Cette technique bien rodée constitue le fonds de commerce de Reza, un jeune disquaire du centre de Téhéran, spécialisé, plus particulièrement, dans la vente de copies pirates de films hollywoodiens, qu’il camoufle derrière son comptoir. « Little Miss Sunshine, Spiderman, Harry Potter… Pour l’équivalent de 3 euros, je vous dégotte le dernier film en date », assure-t-il. Reza dispose d’un excellent réseau de copains, qui lui rapportent de leurs voyages les derniers films dans l’air du temps. « Il y a un mois, la police m’a pris sur le fait et j’ai dû mettre la clef sous la porte pour un mois… J’ai vécu dans cette ambiance depuis mon enfance. Alors, on s’habitue, et on rebondit », dit-il.
Par les temps qui courent, les rebelles de la nuit doivent pourtant redoubler de prudence. « J’ai visité 8 endroits avant de pouvoir convaincre le propriétaire de cet immeuble de nous laisser organiser ce défilé », confie Sadaf, la créatrice de mode.

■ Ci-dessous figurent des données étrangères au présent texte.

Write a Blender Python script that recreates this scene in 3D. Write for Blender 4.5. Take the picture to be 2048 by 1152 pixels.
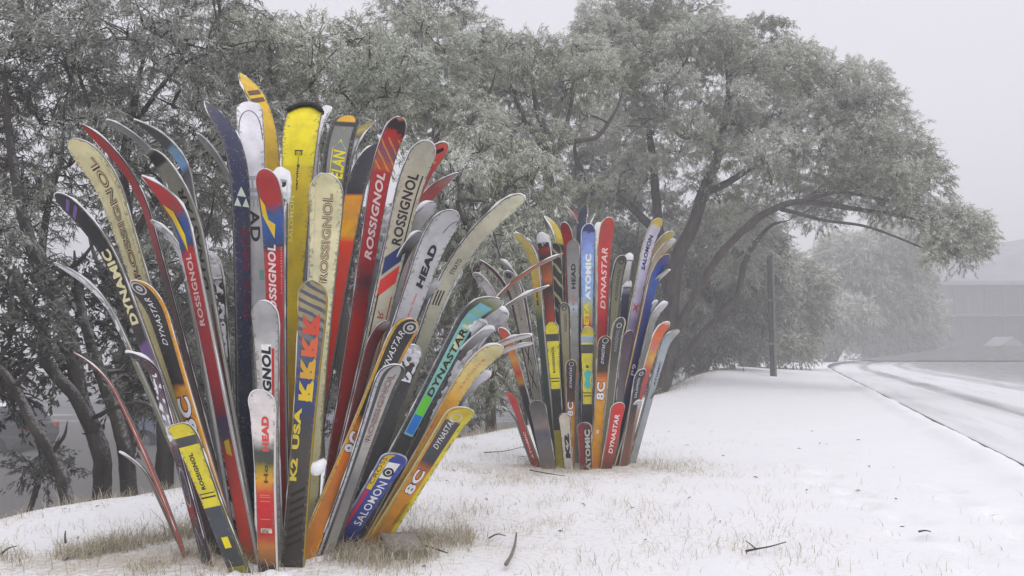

L’adresse du lieu, tenue au plus grand secret, n’a jamais été révélée lors de ses conversations téléphoniques avec les mannequins. « Ce soir, on a tous la trouille », confie Parastou, une des spectatrices, tout en dévorant du regard les minijupes qui défilent sous ses yeux. « Mais franchement, ça fait du bien d’enfreindre la loi », ajoute-t-elle, avec un sourire crispé.